Sadler is just a guy doing a job.

At the moment, he is doing it more successfully than anybody else in Southern California. He has two straight training titles at the major Santa Anita winter meeting, is near the top again and has one of the top horses in the country going for him right now. That would be Twirling Candy, the clear class of the field in Saturday's traditional season highlight, the $750,000 Santa Anita Handicap.

With that attention comes pressure.

"Any result other than a win will be a huge disappointment," Sadler says.

Even though he has yet to win a Triple Crown race, or a Breeders' Cup race, Sadler has gone from a trainer with a good regional reputation to somebody with a stable of 80 horses, a deep-pocket marquee owner in Jenny Craig and a rapidly increasing national stature. On a day that will also include the $250,000 Santa Anita Oaks and the $300,000 Frank E. Kilroe Mile, like the Big Cap both Grade I races, Sadler will start nine horses.

He is quietly proud of the Frank Sinatra approach he has taken to his success. He has done it his way.

"I've always wanted to be my own brand," he says. "I have been in this for 28 years, and there were lots of years when things got tough, when I had to ask my parents for financial help.

"But I learned from some of the best, from Eddie Gregson, Charlie Whittingham.
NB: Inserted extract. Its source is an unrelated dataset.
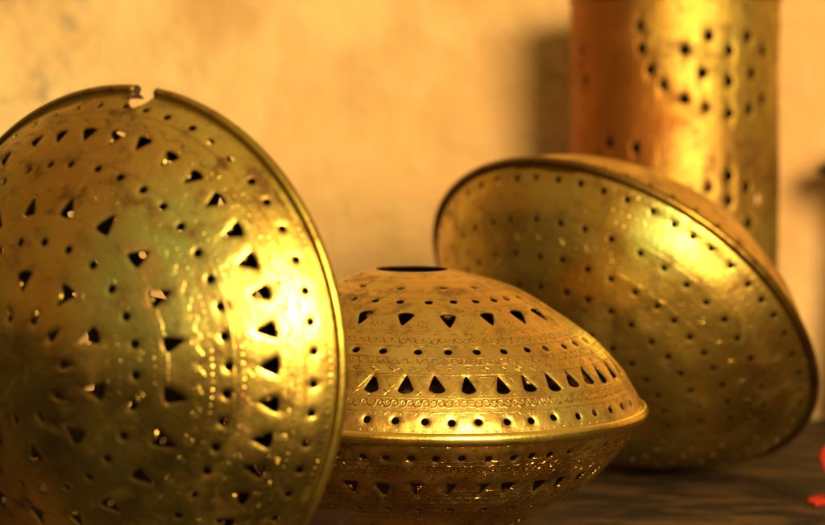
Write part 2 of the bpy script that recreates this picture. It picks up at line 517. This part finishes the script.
# --- lantern lying flat, middle
PM = [(.970, .022), (.960, .045), (.950, .070), (.90, .152), (.864, .200), (.80, .265), (.733, .325), (.60, .415), (.47, .495), (.345, .550), (.24, .583), (.158, .601)]
RM = .12
mmat = brass('brass_golden_middle', motif_set(PM, 'mid'), 1., .33, 1.1, 8.3, redness=.25, dark=.93, relief=.45, tint=(.98, .97, 1.2))
mlow = brass('brass_golden_underside', motif_set(PM, 'mid'), .8, .20, .6, 5.3, redness=.45)
Mm = empty('pierced_lantern', frame((.0049, 1.217, .0756), (.0179, -.0461, .9988)))
tag(Mm, 'golden engraved brass lantern lying flat with a round opening on top, in the middle', 'lantern', 'pierced brass lanterns')
m1 = [4.102, 4.224, 4.351, 4.465, 4.581, 4.712, 4.827, 4.945, 5.086, 5.202, 5.335, 5.46]
m2 = [4.098, 4.256, 4.406, 4.559, 4.728, 4.869, 5.013, 5.151, 5.278, 5.41]
m3 = [3.951, 4.111, 4.31, 4.479, 4.646, 4.814, 4.979, 5.12, 5.293, 5.433]
m4 = [3.871, 4.201, 4.528, 4.865, 5.176, 5.442]
m5 = [3.616, 3.863, 4.113, 4.384, 4.623, 4.849, 5.065, 5.246]
m6 = [3.508, 4.074, 4.614, 5.045]
ma = [4.084, 4.185, 4.294, 4.402, 4.515, 4.636, 4.754, 4.843, 4.94, 5.056, 5.176, 5.315, 5.413]
mb = [4.31, 4.471, 4.641, 4.782, 4.97, 5.118, 5.278]
mc = [4.332, 4.518, 4.731, 4.91, 5.085]
slit = lambda: [(x*1.5, y*.75) for x, y in circ(.0017)]
shell('dome', RM, PM, [
    (.951, fill(m1, 52), lambda: circ(.0020)), (.858, fill(m2, 42), lambda: tri(.0080, .0102, 1, .2)), (.733, fill(m3, 37), lambda: circ(.0021)),
    (.565, fill(m4, 19), lambda: tri(.0096, .0102, -1, .16)), (.455, fill(m5, 26), lambda: [(x*1.15, y) for x, y in circ(.0019)]), (.345, fill(m6, 12), slit)],
    [mmat, inner], Mm, 1, seed=5, seam=1.6, flaps=.15, lip=.0005, step=.0022)
for v in Mm.children[0].data.vertices:      # the opening was cut a little off centre
    rr = math.hypot(v.co.x, v.co.y)/RM; k = min(1, max(0, (.42-rr)/(.42-.158))); k = k*k*(3-2*k)
    v.co.x -= .0065*k*.93; v.co.y += .0065*k*.36
shell('dome', RM, PM[:-1]+[(.158, .600)], [
    (.938, fill(ma, 56), lambda: circ(.0021)), (.825, fill(mb, 39), lambda: tri(.0088, .0105, 1)), (.70, fill(mc, 34), lambda: circ(.002)),
    (.52, even(19), lambda: tri(.009, .0095, -1))],
    [mlow, inner], Mm, -1, seed=6, seam=1.6, flaps=.25, lip=.0006, step=.0022)
mband = brass('brass_rim_gold', (), .4, .27, .4, 2.2, redness=.1)
lathe('rim_band', band_prof(RM, 1.05), mband, Mm, 260)
# small foot under the middle lantern
lathe('foot_ring', [(.156*RM, -.0718), (.25*RM, -.0722), (.26*RM, -.0745), (.255*RM, -.0752), (.16*RM, -.0752)], mlow, Mm, 64)

# --- lantern lying tilted, right
PR = [(.966, .022), (.952, .048), (.938, .064), (.88, .156), (.828, .213), (.708, .320), (.60, .405), (.45, .485), (.30, .540), (.15, .572), (.008, .58)]
RR = .1374
rmat = brass('brass_antique_right', motif_set(PR, 'right'), 1., .32, .9, 12.6, redness=.5, dark=.92, relief=1.3, green=(.084, .087, .02, .036))
Rr = empty('pierced_lantern', frame((.1334, 1.4745, .1063), (-.4908, -.553, -.6733)))
tag(Rr, 'dotted antique brass lantern tipped on its edge in front of the tall cylinder', 'lantern', 'pierced brass lanterns')
r1 = [-0.264, -0.128, 0.01, 0.13, 0.236, 0.341, 0.465, 0.587, .69, 0.794, 0.908, 1.039, 1.162, 1.284, 1.405, 1.531, 1.649, 1.779]
r2 = [-0.226, -0.003, 0.149, 0.285, 0.425, 0.568, 0.717, 0.863, 1.035, 1.189, 1.335, 1.488, 1.671, 1.811]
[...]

Theirs was a kinder, gentler era. One of the best things I learned was not to fly off the handle. Don't yell at a jockey because you're likely to find out the next day that there was something wrong with the horse."

Sadler calls that the "bite your tongue" approach.

"Charlie Whittingham used to say that you shouldn't knock a horse until he's been dead two years," Sadler says.

If the lessons came from the legendary Whittingham, and Sadler's first horse to train came from Gregson — who won the 1982 Kentucky Derby with Gato Del Sol — then the nudge toward a career in thoroughbred training came from, of all places, the U.S. Equestrian Federation.

Sadler was a good enough horse jumping rider as a teenager to make it to the U.S. Olympic equestrian trials. He thought he did well, but back then, Olympic horse-and-rider teams were chosen kind of like the way they pick the winner of the Westminster Kennel Club dog show.

"Now, they have measured competition," Sadler says. "Back then, a judge walked around at the end and kind of pointed. You're in. And you, and you.

Sadler wasn't in. The politics of the sport had left him out, so he found another sport with the same animals. According to his older brother, Tom, an attorney in Los Angeles, horses were destined to be part of John's life.

"Our parents took us to a picnic when we were kids and there were horses there," Tom Sadler says. "They let John and me ride. John could make his horse do anything he wanted it to. Mine ran off into the hills. I don't think I've been back on one since."

When John was young, his parents purchased, with 29 friends, a one-thirtieth interest in a $30,000 race horse. The syndicate was called, fittingly, Impossible Stables Inc. The best product from that joint venture was probably John Sadler, who got his first backstretch exposure to the sport and never left.

"I went to the University of Oregon for a couple of years," Sadler says, "but all I wanted to do was to come back to the track."

He went to Oregon because his father had. No other reason. And his premature departure — especially with big brother Tom at Stanford and becoming a lawyer — was not popular with all family members.

"My grandma, back in the Midwest, kept asking when I was going to get a real job," Sadler says.

Sadler's real job goes seven days a week, 52 weeks a year, and starts each day at 3:30 a.m., when he rises to get to the barns.

"I go to bed about 8, 8:30," he says.

Tom Sadler says: "If you have him over for dinner, it better be an early one, and it better be on time. His job is grueling. No weekends off. Very little outside social life. The key to success is the hard work, and John puts that in."

Big brother also sees how that hard work has paid off.

"It's kind of funny," Tom Sadler says. "People ask how come I'm a boring lawyer and my brother is a glamorous horse race trainer."

Ah, John Sadler being compared favorably to a big-time lawyer. Now that's remarkable.